Sunday, 29 March 2015

Tlavatlis, the Second People

Svaathë, a Tlavatli.

Among the children of the Rmoahals,  some travelled north, and there they settled, and there they learned selfishness. There they learned ambition.

They dwindled in size as the centuries progressed, the better perhaps to live in the vast cities they built, the last of which still stand on the Five Islands. They think of themselves as seafarers and heroes, every man and woman with the potential to be king or queen, and while the Atlanteans might mock the Tlavatlis practice of electing their kings and queens through popular acclamation, and deposing them when they fail, would a king elected by the people have taken up the Black Banner? Could a Tlavatli have made the Throng of Bestials or have created the Thralls of Leagh?

True, some of their institutions have stayed with the Atlanteans. The Tlavatlis were the first to institute slavery; they were the first to create a standing army and to colonise for the sake of empire. Now, their empire amounts to a few shrinking principalities and kingdoms, and too many of their own people toil as slaves of the Atlanteans.

The Atlanteans do not study the ways of the Tlavatlis.
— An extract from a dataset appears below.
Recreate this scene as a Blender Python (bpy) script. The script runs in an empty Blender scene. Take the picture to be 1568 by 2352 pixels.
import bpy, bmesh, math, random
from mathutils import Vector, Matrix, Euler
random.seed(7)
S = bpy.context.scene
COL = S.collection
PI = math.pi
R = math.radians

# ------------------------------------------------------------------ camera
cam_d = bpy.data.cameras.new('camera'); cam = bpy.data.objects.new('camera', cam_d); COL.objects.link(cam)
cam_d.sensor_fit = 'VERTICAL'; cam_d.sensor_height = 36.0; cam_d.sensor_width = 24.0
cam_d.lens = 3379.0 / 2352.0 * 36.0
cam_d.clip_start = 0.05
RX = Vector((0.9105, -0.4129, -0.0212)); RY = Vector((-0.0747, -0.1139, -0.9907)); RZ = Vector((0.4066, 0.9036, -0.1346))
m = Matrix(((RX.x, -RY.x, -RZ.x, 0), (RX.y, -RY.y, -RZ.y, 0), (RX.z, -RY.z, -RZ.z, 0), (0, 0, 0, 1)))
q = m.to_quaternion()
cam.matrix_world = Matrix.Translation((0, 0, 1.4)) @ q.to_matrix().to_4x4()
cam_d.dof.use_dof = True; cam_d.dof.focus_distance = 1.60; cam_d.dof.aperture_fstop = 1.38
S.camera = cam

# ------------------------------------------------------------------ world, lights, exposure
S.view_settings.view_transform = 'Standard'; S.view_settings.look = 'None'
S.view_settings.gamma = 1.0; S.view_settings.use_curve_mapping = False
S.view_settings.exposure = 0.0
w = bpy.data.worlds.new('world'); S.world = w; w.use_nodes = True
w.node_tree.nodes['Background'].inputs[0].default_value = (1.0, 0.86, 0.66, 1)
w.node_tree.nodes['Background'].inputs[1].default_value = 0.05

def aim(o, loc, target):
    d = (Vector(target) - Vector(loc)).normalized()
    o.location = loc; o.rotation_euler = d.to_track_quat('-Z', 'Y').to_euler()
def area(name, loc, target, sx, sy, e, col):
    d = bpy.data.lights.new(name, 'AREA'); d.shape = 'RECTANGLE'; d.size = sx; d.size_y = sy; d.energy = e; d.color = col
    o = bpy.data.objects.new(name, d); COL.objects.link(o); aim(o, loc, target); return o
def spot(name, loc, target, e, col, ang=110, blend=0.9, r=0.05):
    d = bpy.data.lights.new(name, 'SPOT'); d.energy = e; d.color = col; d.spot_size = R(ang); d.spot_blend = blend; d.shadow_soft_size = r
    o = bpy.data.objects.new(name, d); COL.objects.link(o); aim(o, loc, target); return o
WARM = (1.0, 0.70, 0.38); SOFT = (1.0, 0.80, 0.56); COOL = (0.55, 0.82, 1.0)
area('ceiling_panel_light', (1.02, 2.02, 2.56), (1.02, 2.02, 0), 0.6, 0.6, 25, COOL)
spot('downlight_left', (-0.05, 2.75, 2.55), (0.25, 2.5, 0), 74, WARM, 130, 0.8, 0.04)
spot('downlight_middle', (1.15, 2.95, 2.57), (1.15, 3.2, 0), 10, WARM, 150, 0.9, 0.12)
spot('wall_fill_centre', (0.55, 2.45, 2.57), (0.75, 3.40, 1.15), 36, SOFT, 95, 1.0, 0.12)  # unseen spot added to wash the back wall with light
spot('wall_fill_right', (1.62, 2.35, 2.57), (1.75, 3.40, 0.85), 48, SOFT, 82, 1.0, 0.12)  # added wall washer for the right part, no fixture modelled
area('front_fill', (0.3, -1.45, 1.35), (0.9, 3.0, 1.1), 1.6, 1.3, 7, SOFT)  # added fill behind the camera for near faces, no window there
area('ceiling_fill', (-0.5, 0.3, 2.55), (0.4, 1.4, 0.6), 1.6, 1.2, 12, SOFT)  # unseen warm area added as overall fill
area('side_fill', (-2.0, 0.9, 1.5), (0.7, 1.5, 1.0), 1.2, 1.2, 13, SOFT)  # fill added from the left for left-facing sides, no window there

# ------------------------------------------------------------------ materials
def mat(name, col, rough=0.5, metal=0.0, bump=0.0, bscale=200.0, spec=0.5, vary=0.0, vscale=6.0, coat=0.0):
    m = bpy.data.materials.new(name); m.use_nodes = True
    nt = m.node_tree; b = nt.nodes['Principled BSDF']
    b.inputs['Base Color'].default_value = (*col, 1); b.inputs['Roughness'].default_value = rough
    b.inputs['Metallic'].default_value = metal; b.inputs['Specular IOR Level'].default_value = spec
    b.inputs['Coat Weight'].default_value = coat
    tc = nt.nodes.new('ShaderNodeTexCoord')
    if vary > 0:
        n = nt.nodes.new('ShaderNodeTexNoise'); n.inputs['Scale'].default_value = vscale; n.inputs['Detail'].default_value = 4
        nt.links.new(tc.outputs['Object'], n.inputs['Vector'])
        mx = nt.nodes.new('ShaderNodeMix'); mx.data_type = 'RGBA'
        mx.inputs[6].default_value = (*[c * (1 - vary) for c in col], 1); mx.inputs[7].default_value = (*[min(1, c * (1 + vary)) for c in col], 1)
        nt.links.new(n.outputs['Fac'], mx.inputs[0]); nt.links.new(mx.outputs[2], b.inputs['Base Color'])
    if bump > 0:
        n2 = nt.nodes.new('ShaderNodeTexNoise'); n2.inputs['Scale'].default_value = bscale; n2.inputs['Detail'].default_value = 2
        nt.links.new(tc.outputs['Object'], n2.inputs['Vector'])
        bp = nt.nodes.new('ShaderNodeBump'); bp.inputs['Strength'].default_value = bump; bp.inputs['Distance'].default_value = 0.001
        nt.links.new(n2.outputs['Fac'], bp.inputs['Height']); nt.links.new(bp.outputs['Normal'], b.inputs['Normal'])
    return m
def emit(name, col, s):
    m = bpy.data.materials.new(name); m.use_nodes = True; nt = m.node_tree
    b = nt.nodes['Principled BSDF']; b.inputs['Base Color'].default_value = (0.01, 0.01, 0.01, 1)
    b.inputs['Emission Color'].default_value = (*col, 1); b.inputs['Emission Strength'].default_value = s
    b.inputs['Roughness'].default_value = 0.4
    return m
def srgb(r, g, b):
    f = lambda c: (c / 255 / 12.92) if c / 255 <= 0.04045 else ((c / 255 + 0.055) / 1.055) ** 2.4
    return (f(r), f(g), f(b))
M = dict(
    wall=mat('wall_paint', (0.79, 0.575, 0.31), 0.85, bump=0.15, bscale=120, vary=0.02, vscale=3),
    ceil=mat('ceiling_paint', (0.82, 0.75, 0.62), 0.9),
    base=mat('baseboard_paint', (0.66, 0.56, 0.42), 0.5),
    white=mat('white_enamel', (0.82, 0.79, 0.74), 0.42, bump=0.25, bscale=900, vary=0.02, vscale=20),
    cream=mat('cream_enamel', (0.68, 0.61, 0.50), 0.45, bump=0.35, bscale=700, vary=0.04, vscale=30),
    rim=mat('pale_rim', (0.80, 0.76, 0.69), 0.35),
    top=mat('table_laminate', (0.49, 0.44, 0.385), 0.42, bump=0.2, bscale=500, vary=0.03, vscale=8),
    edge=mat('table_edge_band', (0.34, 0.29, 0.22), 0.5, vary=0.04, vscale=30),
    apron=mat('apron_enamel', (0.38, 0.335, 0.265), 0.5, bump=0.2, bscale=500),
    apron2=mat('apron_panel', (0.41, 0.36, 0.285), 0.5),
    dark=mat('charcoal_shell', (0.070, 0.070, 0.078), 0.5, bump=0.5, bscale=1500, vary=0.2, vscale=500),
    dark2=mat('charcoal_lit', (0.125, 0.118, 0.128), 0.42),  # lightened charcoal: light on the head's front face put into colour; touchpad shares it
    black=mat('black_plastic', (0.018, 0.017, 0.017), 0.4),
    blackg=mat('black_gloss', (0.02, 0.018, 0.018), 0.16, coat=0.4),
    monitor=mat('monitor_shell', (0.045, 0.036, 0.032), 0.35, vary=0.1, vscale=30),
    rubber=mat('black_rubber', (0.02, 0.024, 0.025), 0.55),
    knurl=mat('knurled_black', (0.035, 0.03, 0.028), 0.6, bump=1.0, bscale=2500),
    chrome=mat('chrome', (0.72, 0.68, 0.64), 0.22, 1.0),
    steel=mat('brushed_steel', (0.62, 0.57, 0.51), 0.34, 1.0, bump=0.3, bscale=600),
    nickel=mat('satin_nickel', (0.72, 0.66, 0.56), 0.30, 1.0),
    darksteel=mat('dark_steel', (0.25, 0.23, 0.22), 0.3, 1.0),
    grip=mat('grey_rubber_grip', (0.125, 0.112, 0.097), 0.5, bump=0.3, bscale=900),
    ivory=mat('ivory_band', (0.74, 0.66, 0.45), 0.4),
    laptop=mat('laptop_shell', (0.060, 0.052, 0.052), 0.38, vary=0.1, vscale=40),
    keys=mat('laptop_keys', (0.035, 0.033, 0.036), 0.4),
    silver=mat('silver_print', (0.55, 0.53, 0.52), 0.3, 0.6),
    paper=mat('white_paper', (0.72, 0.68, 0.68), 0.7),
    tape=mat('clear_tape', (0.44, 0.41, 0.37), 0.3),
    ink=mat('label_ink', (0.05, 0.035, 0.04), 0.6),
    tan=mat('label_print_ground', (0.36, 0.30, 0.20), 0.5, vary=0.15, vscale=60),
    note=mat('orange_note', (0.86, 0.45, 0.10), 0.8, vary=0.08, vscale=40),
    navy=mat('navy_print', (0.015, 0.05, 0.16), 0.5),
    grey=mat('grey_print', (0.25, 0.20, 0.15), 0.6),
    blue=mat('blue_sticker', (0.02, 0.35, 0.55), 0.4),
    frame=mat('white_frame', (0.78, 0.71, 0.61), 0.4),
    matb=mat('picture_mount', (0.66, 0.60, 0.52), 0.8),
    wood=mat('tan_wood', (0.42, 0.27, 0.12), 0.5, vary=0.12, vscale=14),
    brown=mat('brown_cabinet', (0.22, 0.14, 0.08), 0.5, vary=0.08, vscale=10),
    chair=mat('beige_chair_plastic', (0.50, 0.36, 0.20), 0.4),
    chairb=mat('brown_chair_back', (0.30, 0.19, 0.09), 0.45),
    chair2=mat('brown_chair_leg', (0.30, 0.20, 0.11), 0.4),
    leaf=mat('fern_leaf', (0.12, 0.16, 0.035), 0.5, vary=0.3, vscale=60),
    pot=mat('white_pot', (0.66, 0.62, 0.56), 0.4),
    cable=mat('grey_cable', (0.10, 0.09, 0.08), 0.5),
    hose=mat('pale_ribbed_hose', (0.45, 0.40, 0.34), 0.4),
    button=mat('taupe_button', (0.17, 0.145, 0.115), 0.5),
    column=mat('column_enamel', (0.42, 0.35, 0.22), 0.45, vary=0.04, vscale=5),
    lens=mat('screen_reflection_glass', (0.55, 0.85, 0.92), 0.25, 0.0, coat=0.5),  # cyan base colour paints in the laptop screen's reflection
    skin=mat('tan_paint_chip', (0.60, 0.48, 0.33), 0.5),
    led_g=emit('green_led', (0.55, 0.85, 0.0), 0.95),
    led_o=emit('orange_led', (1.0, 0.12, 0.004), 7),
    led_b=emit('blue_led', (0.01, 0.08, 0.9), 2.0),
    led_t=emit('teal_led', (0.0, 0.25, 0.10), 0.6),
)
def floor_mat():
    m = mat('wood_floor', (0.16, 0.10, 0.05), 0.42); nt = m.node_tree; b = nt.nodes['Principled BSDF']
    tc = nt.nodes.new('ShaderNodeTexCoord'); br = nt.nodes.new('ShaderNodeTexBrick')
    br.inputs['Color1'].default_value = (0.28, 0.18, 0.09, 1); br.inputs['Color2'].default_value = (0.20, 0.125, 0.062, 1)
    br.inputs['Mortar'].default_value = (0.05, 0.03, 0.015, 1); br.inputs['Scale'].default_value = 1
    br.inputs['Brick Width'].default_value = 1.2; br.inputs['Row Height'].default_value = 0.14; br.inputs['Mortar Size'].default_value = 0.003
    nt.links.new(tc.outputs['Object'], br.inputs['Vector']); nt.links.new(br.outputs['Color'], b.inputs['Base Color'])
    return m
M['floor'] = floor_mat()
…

The only characteristic they ascribe to the Second People is an absolute lack of honour. A Tlavatlis is frivolous and scornful of niceties, so it is written. A Tlavatli is wholly untrustworthy: never, say the treatises, make a deal with a Tlavatli because it will never be kept.

In fact, the Tlavatlis maintain strict standards of truthfulness and honour among their own. For family, friends, regiment, King or Queen, they will stand, unto death and beyond. For their own, the Tlavatlis swear by the Akâsha, the most final and objective of authorities, and to their private gods, deified forebears who judge every action.

Outside of their own, however, the Tlavatlis owe no duty of truth, no reason to keep a deal if it doesn't suit. Outsiders cannot be trusted; why should they have cause to trust you? Outsiders steal from you; steal from them first.

And is it so frivolous to laugh? The coming catastophe is an irony, a final joke of Fate. If one laughs in its face, what of it? We will all die, but some of us will have laughed when we had the chance.